Everything you need to know about England’s new head coach

Steve Borthwick is set to take over from Eddie Jones after he was fired (Picture: Shutterstock)

Steve Borthwick looks certain to become England’s new head coach in the wake of Eddie Jones’ sacking, with the former national captain poised to take over from his old boss.

It has long been regarded as a question of when and not if the Leicester boss would get the top job and the answer appears to be ‘right now’.

A former No.2 to Jones, the man seen as the glue behind the scenes of one of the most successful periods in English rugby history, looks set to succeed his coaching mentor, who has been given the boot nine months out from the World Cup.

The timeframe for his likely ascent to the throne may have been accelerated by the team’s unacceptable form under Jones but the 43-year-old Cumbrian has been destined for the role since he hung up is boots in 2014.

A second-row for Bath and Saracens, he amassed 57 caps for England and served as captain for his last two years as an international.

From an early stage Borthwick proved a natural leader, his rugby intelligence matched by total commitment to the team, making him a central figure in every rugby environment he has worked in.

Jones (left) and Borthwick pictured before the 2019 World Cup final in which England were beaten by South Africa (Picture: Getty Images)

For Sarries he was as much on-field coach as uncompromising front-five forward, his analytical approach initially finding its home mostly at the line-out, his main area of expertise.

Borthwick played a crucial role in elevating Saracens from a middling club to the dominant force on these shores and his influence in north London was spoken of in reverential terms by team-mates and colleagues.

A quiet man, his distaste for the front-of-house aspect of his work created a public persona that was at odds with the high esteem in which he was held behind the scenes, but his career path progressed seamlessly nonetheless.

Borthwick helped Saracens become a dominant force on the field (Picture: Getty Images)

Having initially dipped his toe into the coaching waters at Saracens, his first major break came when he took charge of Japan’s forwards under Jones’ guidance.
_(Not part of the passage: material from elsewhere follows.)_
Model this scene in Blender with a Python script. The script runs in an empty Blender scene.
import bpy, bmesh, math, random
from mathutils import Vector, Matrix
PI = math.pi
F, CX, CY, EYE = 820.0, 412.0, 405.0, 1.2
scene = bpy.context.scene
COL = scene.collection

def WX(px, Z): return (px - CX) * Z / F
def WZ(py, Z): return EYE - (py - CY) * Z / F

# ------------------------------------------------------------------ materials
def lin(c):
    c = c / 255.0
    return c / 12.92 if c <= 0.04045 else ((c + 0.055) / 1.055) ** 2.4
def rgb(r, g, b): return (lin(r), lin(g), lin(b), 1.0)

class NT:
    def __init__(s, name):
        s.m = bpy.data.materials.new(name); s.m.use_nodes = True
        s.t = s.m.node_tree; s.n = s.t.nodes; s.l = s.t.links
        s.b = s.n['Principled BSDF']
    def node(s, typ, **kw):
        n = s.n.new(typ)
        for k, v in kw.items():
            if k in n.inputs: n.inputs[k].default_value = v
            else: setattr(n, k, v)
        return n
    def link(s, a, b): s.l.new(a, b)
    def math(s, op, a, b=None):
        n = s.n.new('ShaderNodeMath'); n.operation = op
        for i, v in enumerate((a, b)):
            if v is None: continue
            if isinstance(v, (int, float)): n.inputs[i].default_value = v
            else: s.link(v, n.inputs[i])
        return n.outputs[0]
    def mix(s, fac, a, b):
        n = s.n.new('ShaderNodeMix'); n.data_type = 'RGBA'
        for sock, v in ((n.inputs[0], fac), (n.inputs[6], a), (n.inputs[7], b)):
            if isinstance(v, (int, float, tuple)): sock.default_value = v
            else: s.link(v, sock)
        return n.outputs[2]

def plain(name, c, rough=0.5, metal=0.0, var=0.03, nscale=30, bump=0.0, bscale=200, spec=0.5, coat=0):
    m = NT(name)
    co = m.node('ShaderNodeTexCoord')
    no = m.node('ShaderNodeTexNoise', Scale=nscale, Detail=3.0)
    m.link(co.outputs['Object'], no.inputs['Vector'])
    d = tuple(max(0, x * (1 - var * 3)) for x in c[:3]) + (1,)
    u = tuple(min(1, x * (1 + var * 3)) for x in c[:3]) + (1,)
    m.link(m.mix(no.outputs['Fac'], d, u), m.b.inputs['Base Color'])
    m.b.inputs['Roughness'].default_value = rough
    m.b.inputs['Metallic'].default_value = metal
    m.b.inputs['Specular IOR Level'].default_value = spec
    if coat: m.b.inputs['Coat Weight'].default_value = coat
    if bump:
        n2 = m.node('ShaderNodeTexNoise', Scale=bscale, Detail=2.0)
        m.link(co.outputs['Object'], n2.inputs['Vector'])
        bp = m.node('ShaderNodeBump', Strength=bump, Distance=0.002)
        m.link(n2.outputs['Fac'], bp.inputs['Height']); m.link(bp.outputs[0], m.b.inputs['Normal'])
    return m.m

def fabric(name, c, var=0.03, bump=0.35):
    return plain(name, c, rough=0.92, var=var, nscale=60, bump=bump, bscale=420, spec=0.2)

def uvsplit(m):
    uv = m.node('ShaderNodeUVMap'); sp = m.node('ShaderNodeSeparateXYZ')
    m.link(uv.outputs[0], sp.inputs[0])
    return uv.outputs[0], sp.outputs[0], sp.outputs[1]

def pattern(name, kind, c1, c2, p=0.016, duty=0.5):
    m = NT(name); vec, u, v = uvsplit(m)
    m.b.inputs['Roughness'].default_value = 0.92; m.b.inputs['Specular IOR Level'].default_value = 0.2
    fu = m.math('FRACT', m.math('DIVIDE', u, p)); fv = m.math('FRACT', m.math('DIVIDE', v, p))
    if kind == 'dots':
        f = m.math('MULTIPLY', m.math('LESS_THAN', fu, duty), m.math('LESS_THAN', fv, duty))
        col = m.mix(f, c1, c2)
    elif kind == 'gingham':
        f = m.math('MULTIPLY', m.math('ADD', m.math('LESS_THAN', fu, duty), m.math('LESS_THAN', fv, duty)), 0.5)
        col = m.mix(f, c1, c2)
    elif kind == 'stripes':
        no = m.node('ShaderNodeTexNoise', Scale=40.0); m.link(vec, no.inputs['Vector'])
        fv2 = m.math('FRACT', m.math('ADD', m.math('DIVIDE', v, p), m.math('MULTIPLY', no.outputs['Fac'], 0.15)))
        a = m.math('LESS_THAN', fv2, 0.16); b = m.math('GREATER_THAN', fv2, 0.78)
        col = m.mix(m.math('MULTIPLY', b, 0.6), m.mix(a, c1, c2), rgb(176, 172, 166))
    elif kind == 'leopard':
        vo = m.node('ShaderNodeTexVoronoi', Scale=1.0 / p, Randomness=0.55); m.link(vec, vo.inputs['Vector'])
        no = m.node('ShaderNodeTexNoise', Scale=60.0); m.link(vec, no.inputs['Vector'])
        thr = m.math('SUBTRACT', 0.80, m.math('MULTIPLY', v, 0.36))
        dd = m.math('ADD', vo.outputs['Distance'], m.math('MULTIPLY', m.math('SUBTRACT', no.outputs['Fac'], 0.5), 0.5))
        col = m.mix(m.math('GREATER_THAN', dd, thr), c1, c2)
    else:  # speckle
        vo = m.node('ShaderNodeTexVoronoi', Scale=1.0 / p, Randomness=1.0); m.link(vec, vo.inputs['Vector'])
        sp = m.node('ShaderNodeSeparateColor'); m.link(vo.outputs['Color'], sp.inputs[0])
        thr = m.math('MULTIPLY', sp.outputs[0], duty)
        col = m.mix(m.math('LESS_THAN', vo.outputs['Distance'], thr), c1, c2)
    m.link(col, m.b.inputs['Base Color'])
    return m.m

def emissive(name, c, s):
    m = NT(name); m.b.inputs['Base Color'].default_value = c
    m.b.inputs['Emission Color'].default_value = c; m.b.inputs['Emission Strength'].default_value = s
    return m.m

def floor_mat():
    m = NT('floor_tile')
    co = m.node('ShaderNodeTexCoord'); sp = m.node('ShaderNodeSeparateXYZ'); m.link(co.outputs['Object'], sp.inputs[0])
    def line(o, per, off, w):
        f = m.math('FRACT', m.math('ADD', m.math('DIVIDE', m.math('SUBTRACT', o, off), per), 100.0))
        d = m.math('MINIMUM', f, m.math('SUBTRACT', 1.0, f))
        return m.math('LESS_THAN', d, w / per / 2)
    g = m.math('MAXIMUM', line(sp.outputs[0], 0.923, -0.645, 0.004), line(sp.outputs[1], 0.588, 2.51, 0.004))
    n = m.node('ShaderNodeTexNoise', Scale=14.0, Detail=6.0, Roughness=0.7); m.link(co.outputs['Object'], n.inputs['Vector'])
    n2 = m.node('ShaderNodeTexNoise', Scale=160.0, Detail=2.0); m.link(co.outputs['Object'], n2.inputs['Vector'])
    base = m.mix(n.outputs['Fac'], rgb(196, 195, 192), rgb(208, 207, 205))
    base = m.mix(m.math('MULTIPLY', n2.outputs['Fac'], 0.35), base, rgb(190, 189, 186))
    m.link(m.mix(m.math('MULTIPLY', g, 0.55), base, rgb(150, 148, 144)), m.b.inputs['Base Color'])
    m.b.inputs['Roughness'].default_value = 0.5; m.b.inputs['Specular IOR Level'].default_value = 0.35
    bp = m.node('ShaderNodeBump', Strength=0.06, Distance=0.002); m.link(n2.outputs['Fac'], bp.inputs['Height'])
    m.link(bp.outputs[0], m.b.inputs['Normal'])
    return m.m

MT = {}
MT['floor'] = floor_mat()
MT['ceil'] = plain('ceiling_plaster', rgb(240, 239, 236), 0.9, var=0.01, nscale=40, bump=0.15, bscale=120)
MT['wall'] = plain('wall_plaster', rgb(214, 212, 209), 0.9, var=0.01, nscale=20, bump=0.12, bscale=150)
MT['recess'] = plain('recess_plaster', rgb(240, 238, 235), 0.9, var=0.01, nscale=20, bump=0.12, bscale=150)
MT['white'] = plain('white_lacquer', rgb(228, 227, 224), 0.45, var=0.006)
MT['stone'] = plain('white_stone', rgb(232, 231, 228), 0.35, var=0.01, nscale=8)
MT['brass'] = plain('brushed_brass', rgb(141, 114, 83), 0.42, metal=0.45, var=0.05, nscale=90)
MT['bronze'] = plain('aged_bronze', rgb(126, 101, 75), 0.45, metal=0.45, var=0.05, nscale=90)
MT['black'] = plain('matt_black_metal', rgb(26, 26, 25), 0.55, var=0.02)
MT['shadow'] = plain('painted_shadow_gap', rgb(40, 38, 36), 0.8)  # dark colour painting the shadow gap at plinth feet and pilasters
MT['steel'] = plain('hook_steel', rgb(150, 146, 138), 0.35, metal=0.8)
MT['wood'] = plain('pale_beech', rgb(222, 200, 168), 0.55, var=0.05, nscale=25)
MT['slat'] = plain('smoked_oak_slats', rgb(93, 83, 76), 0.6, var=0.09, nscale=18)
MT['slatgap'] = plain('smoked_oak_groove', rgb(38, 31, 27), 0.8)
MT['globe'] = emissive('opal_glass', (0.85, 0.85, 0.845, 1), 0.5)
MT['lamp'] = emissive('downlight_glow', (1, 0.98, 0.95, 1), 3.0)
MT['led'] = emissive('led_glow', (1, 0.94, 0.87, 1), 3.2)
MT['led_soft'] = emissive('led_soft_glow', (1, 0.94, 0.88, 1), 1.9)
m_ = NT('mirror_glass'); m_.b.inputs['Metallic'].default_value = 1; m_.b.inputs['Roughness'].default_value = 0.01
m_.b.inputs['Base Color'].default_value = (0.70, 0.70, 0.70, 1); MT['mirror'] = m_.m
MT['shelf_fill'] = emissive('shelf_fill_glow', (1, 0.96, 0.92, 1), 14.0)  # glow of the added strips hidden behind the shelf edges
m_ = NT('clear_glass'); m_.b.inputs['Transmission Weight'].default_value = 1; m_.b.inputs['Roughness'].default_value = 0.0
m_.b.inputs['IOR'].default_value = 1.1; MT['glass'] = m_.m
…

Japan surpassed all expectations at the 2015 World Cup and, when Jones was appointed England boss on the strength of the Brave Blossoms’ performance, Borthwick followed him.

After four successful years which included a Grand Slam, Six Nations title and World Cup final in 2019, he left Twickenham to become Leicester’s director of rugby.

As England floundered in the following years, the 18-Test winning run that launched the Jones era now a distant memory, the Tigers flourished under their young figurehead.

The fallen giants of English club rugby were transformed into Premiership champions, with victory over Saracens last season the coronation.

The likes of George Ford and Ellis Genge were outstanding on the field, but the mastermind was Borthwick.

‘Steve demands very high standards, we all know that,’ said South Africa’s 2019 World Cup winning fly-half Handre Pollard, who joined Leicester over the summer.

‘When emotion sometimes gets the better of some coaches, with him it’s every Monday, reset, and the same story. It’s nice as a player – it’s not a rollercoaster. Every week is the same.

‘Steve is different. I’ve not seen anyone like him before. He really dives into the technical and analytical side of rugby, which is pretty cool.’

England rugby briefing

Get the lowdown on why England made the decision to sack Eddie Jones (Picture: Getty Images)

Why was Jones sacked?

Results have deteriorated, England’s record of five wins from 12 games in 2022 their worst return for 14 years. The influence on the Rugby Football Union of the fans that had stayed to the end booing the team off after last month’s 27-13 defeat to South Africa should not be under-estimated. Off the pitch, Jones made influential enemies, picking fights with players, officials and the media, World Cup-winning coach Sir Clive Woodward among them.

Was he a success?

Fresh from leading Japan to a shock victory over South Africa, the vastly experienced Jones was seen as the antidote to Stuart Lancaster, under whom England failed to reach the knockout stages of the World Cup for the first time in 2015. The impact of Jones was immediate, 18 successive Test wins equalling the world record before he led England to the 2019 World Cup final and three Six Nations titles. As RFU chief executive Bill Sweeney pointed out yesterday, Jones leaves with a 73 per cent win ratio from 81 games – the best of any England coach, including Woodward.

What went wrong?

Jones always insisted the World Cup was his priority but there appeared to be little sense of direction nine months away from the tournament in France, with an extraordinary churn both among the Australian’s backroom staff and on the field, where he used 112 players. The week that will define Jones came at the 2019 World Cup in Japan – a sensational semi-final win over New Zealand that saw him handed a new deal followed by a chastening drubbing by South Africa in the final.

What happens next?

Forwards coach Richard Cockerill has been placed in temporary charge but Leicester coach Steve Borthwick is hot favourite to land the job having won the Premiership last term in his debut campaign, with New Zealand’s Scott Robinson another option. Even aged 62, Jones will not be short of offers – with the United States reportedly ready to offer him an eight-year deal.